§ **Exercise brief**:
The listing below should be copied in full, word for word.

§ **Source material**:
** start **

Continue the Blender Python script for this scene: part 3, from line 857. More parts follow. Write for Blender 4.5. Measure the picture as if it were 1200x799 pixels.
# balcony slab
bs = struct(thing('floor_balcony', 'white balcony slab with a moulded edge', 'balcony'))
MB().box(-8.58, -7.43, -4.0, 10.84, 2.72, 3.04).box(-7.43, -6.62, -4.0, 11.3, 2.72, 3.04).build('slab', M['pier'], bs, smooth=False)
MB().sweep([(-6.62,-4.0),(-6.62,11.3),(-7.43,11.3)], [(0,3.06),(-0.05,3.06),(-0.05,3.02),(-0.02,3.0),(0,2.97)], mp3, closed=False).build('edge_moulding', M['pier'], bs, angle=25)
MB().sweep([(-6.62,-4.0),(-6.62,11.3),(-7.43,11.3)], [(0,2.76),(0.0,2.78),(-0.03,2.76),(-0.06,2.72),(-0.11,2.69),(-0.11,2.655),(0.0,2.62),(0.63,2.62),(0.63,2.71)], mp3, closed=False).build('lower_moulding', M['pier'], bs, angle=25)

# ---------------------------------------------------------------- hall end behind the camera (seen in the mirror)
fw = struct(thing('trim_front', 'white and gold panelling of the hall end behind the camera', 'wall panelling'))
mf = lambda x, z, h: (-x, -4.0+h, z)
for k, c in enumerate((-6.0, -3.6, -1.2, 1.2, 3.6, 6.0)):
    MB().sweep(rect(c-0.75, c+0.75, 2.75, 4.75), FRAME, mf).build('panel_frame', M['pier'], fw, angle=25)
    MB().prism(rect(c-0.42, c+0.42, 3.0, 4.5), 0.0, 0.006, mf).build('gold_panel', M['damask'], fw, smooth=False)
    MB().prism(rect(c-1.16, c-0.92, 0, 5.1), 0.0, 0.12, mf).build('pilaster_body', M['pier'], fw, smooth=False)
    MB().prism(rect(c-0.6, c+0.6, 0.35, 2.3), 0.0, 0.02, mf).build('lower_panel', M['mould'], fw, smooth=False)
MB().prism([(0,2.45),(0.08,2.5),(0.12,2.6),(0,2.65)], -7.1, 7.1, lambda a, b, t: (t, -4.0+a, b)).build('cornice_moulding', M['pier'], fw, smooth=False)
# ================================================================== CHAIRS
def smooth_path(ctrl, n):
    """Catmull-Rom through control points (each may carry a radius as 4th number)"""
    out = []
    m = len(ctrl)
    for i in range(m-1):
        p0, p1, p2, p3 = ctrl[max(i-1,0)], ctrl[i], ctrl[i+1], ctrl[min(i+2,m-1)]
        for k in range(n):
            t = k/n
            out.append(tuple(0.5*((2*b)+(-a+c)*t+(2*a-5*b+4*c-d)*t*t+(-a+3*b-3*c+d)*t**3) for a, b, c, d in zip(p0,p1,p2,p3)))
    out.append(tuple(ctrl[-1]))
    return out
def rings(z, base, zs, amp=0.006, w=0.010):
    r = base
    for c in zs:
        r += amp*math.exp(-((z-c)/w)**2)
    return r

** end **

§ **Answer to the problem**:
Continue the Blender Python script for this scene: part 3, from line 857. More parts follow. Write for Blender 4.5. Measure the picture as if it were 1200x799 pixels.
# balcony slab
bs = struct(thing('floor_balcony', 'white balcony slab with a moulded edge', 'balcony'))
MB().box(-8.58, -7.43, -4.0, 10.84, 2.72, 3.04).box(-7.43, -6.62, -4.0, 11.3, 2.72, 3.04).build('slab', M['pier'], bs, smooth=False)
MB().sweep([(-6.62,-4.0),(-6.62,11.3),(-7.43,11.3)], [(0,3.06),(-0.05,3.06),(-0.05,3.02),(-0.02,3.0),(0,2.97)], mp3, closed=False).build('edge_moulding', M['pier'], bs, angle=25)
MB().sweep([(-6.62,-4.0),(-6.62,11.3),(-7.43,11.3)], [(0,2.76),(0.0,2.78),(-0.03,2.76),(-0.06,2.72),(-0.11,2.69),(-0.11,2.655),(0.0,2.62),(0.63,2.62),(0.63,2.71)], mp3, closed=False).build('lower_moulding', M['pier'], bs, angle=25)

# ---------------------------------------------------------------- hall end behind the camera (seen in the mirror)
fw = struct(thing('trim_front', 'white and gold panelling of the hall end behind the camera', 'wall panelling'))
mf = lambda x, z, h: (-x, -4.0+h, z)
for k, c in enumerate((-6.0, -3.6, -1.2, 1.2, 3.6, 6.0)):
    MB().sweep(rect(c-0.75, c+0.75, 2.75, 4.75), FRAME, mf).build('panel_frame', M['pier'], fw, angle=25)
    MB().prism(rect(c-0.42, c+0.42, 3.0, 4.5), 0.0, 0.006, mf).build('gold_panel', M['damask'], fw, smooth=False)
    MB().prism(rect(c-1.16, c-0.92, 0, 5.1), 0.0, 0.12, mf).build('pilaster_body', M['pier'], fw, smooth=False)
    MB().prism(rect(c-0.6, c+0.6, 0.35, 2.3), 0.0, 0.02, mf).build('lower_panel', M['mould'], fw, smooth=False)
MB().prism([(0,2.45),(0.08,2.5),(0.12,2.6),(0,2.65)], -7.1, 7.1, lambda a, b, t: (t, -4.0+a, b)).build('cornice_moulding', M['pier'], fw, smooth=False)
# ================================================================== CHAIRS
def smooth_path(ctrl, n):
    """Catmull-Rom through control points (each may carry a radius as 4th number)"""
    out = []
    m = len(ctrl)
    for i in range(m-1):
        p0, p1, p2, p3 = ctrl[max(i-1,0)], ctrl[i], ctrl[i+1], ctrl[min(i+2,m-1)]
        for k in range(n):
            t = k/n
            out.append(tuple(0.5*((2*b)+(-a+c)*t+(2*a-5*b+4*c-d)*t*t+(-a+3*b-3*c+d)*t**3) for a, b, c, d in zip(p0,p1,p2,p3)))
    out.append(tuple(ctrl[-1]))
    return out
def rings(z, base, zs, amp=0.006, w=0.010):
    r = base
    for c in zs:
        r += amp*math.exp(-((z-c)/w)**2)
    return r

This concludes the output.